The Fruit Talking - Day 73
Originally uploaded by iamkr
I have this story that's been mulling and brewing over a slow heat in the back burner of my imagination. As I think about the characters, the story and all the moving parts that are now in the mix, I am starting to see the flavor come through, the scent of what will be. If I had taken to write the whole thing out in one fell swoop a few years back when the story first came to me, it would be flat, colorless and just one more cute, maybe fanciful piece of fiction. Stories with rich characters take time, and not just talent.

Meeting new people, hearing about their journey, how all the pieces have come together to make them who they are – if I could get paid for this I might just have my dream job. The real characters are far more complicated than the ones we make up in our heads or read in cheaply crafted novels. And this fascinates me.

I wonder, though, as a writer, why it is that so many popular books and popular films have such shallow, two-dimensional characters? Do we celebrate these stories because they seem simple enough, easy to digest and something less like real life? Are we really striving to be, to swim in this kind of shallow water, to be this two-dimensional in our day-to-day living?

I recently heard Hal Holbrook say the reason he is choosing work in lower paying, independent films is because that is where the characters are worth playing; that the blockbuster films don’t engage real life as it effects real people.

I am in constant awe at how multi-dimensional real people can be, even if they aren’t aware of it. Nobody is just a housewife trying to makes sense of things, or just a man with a knack for climbing, or even just a kid filled with his or her dose of angst. There is a story behind the story, with so many moving pieces that make up the person before the here and now. And even here and now will have an effect on who that person will be six months, or a year from now. Kinetic. Perpetual.
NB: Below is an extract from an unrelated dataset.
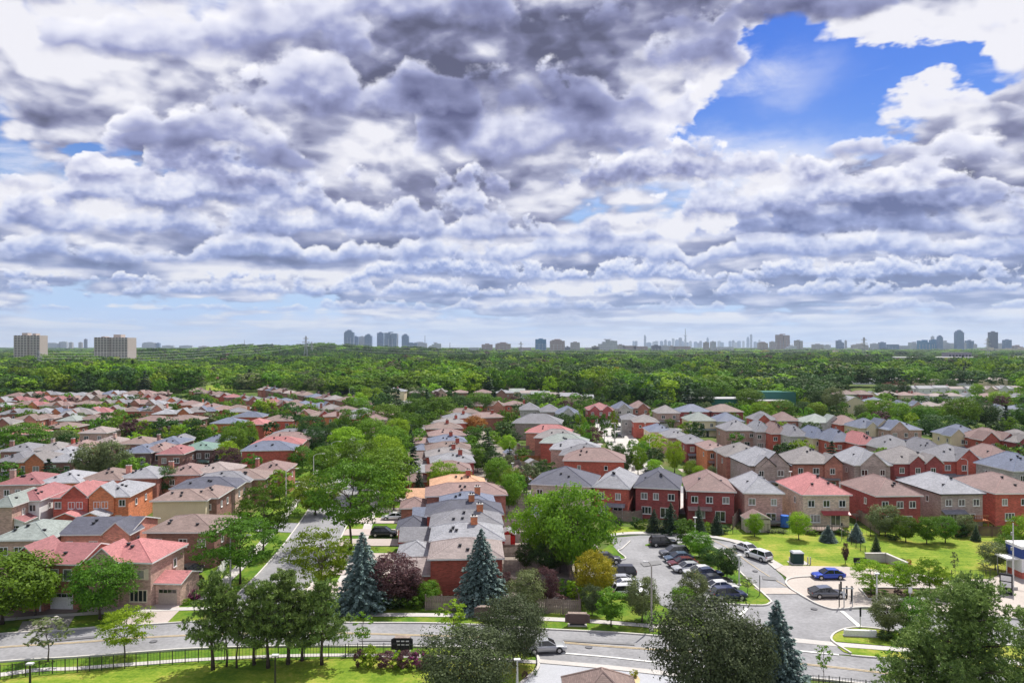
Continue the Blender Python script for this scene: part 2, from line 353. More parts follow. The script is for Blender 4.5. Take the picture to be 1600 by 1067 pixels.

So when I revisit this book I’ve been mulling, and think of the few characters involved, I think how I didn’t really know them when I first started, how simple and two-dimensional they were. And that wasn’t enough. Maybe it is that lack of knowing that has kept me from telling their story. I had to hear them out over a few years, and may still have more to come. Their complexity informs the story they are in and where it goes from here. And so it seems to be the case with real characters… if I listen well enough, taking time to let things brew.